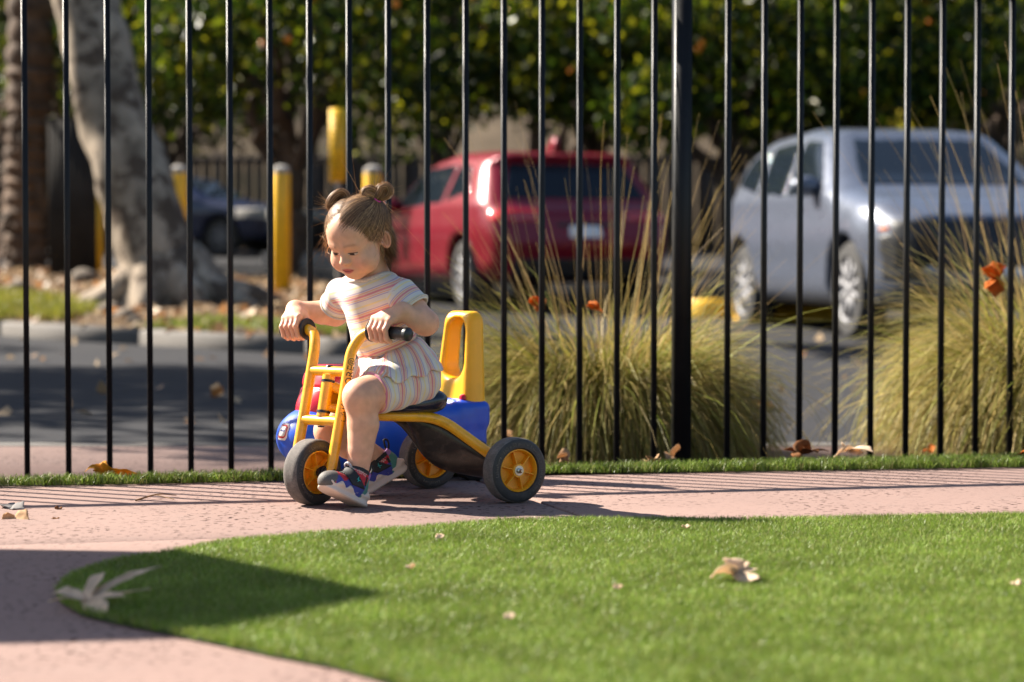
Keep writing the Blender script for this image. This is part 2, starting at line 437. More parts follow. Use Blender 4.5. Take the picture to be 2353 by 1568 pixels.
edge = [(2900, 1172), (2353, 1178), (1723, 1190), (1334, 1189), (1150, 1192), (976, 1207), (750, 1220), (515, 1239), (361, 1268), (266, 1282), (199, 1301), (145, 1326), (127, 1350),
        (140, 1375), (191, 1404), (249, 1417), (353, 1438), (436, 1455), (498, 1467), (623, 1494), (768, 1521), (913, 1562), (1060, 1620), (1250, 1720), (1500, 1900)]
lawn_poly = [tuple(gnd(*p, 0.012)[:2]) for p in edge] + [(0.6, 1.2), (3.0, 1.2), (3.0, 4.9)]
mb = MB(); P = np.array(lawn_poly)
bm = bmesh.new(); f = bm.faces.new([bm.verts.new((p[0], p[1], 0.004)) for p in lawn_poly]); bmesh.ops.triangulate(bm, faces=[f])
bmesh.ops.recalc_face_normals(bm, faces=bm.faces)
me = bpy.data.meshes.new('lawn'); bm.to_mesh(me); bm.free()
lawn = obj('lawn', me, M_under, kind='structure')
def seen(x, y): return (np.abs(x) < 0.2266 * y + 0.45) & (y > 2.75)
V, F, c = blades(1000000, lawn_poly, (-1.6, 1.9, 2.7, 5.6), (0.009, 0.017), (0.0010, 0.0018), TURF, dens=seen, lean=0.7)
obj('turf_grass', mesh_np('turf_grass', V, F, False, c), M_turf, label='artificial turf blades covering the curved lawn', kind='stuff')
strip_poly = [tuple(p) for p in sf] + [tuple(gnd(2900, 1033, 0.02)[:2]), tuple(sb1[:2]), tuple(sb0[:2]), tuple(gnd(-400, 1108, 0.02)[:2])]
bm = bmesh.new(); f = bm.faces.new([bm.verts.new((p[0], p[1] + (0.03 if i_ < 9 else 0), 0.005)) for i_, p in enumerate(strip_poly)]); bmesh.ops.triangulate(bm, faces=[f])
bmesh.ops.recalc_face_normals(bm, faces=bm.faces)
me = bpy.data.meshes.new('turf_strip'); bm.to_mesh(me); bm.free(); obj('turf_strip', me, M_under, kind='structure')
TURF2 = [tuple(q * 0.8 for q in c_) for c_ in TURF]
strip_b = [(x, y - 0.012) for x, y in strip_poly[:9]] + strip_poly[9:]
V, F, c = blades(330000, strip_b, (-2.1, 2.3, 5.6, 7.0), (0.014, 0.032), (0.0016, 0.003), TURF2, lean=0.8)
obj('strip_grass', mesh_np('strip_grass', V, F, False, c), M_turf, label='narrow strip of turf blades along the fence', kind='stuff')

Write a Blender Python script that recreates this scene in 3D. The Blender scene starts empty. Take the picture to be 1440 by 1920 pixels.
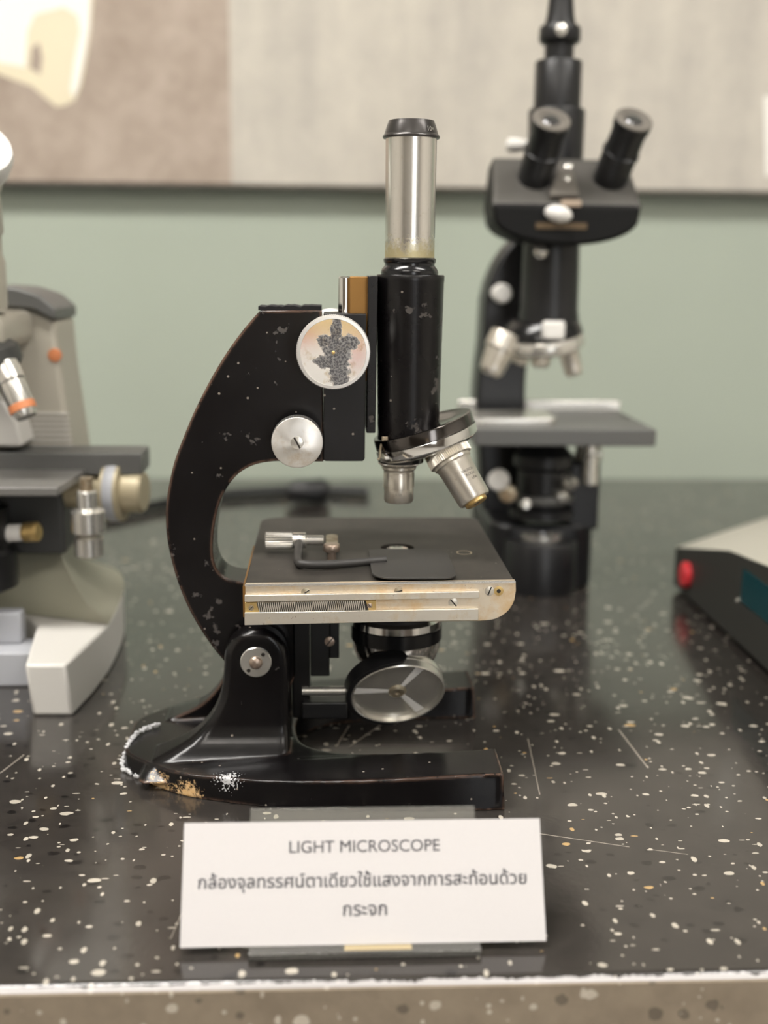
import bpy, bmesh, math, random
from mathutils import Vector, Matrix, Euler
from mathutils.geometry import tessellate_polygon
random.seed(7)
PI = math.pi
SC = bpy.context.scene
COL = SC.collection

# ------------------------------------------------------------------ camera, world, exposure, lamps
CAM_H = .26
PITCH, YAW, ROLL = math.atan(462/2200), math.radians(-2.95), math.radians(.6)
cam_d = bpy.data.cameras.new('camera')
cam_d.sensor_fit = 'VERTICAL'; cam_d.sensor_height = 36; cam_d.sensor_width = 27
cam_d.lens = 2200/1920*36
cam_d.clip_start = .02
cam_d.dof.use_dof = True; cam_d.dof.focus_distance = .556; cam_d.dof.aperture_fstop = 4.8
cam = bpy.data.objects.new('camera', cam_d); COL.objects.link(cam)
CAM_M = Matrix.Rotation(YAW, 3, 'Z') @ Matrix.Rotation(PI/2-PITCH, 3, 'X') @ Matrix.Rotation(ROLL, 3, 'Z')
cam.matrix_world = Matrix.Translation((0, 0, CAM_H)) @ CAM_M.to_4x4()
SC.camera = cam

world = bpy.data.worlds.new('world'); SC.world = world
world.use_nodes = True
world.node_tree.nodes['Background'].inputs[0].default_value = (1, .97, .93, 1)
world.node_tree.nodes['Background'].inputs[1].default_value = .25
vs = SC.view_settings
vs.view_transform = 'Standard'; vs.look = 'None'; vs.gamma = 1; vs.exposure = 0.0
vs.use_curve_mapping = False
LAMP_POWER = 38.0          # front left panel
SIDE_POWER = 22.0          # front right panel
REAR_POWER = 20.0          # radiance of the ceiling panels

PANELS = [(-.75, .25), (1.15, .0), (-.75, -1.5), (1.15, -1.5)]

# measuring helpers: where a line of sight meets a vertical plane y=Y or a level plane z=Z
def _ray(px, py): return CAM_M @ Vector(((px-720)/2200, -(py-960)/2200, -1))
def atY(px, py, Y):
    d = _ray(px, py); p = Vector((0, 0, CAM_H)) + d*(Y/d.y); p.y = Y; return p
def atZ(px, py, Z):
    d = _ray(px, py); p = Vector((0, 0, CAM_H)) + d*((Z-CAM_H)/d.z); p.z = Z; return p
def XZ(pts, Y): return [(atY(x, y, Y).x, atY(x, y, Y).z) for x, y in pts]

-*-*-

• **Request**: Repeat only the lines from the one with "the fence', kind='stuff')" down to the one with "COL = SC.collection", word for word and both included, and leave the pictures out.

• **Written response**:
obj('strip_grass', mesh_np('strip_grass', V, F, False, c), M_turf, label='narrow strip of turf blades along the fence', kind='stuff')

Write a Blender Python script that recreates this scene in 3D. The Blender scene starts empty. Take the picture to be 1440 by 1920 pixels.
import bpy, bmesh, math, random
from mathutils import Vector, Matrix, Euler
from mathutils.geometry import tessellate_polygon
random.seed(7)
PI = math.pi
SC = bpy.context.scene
COL = SC.collection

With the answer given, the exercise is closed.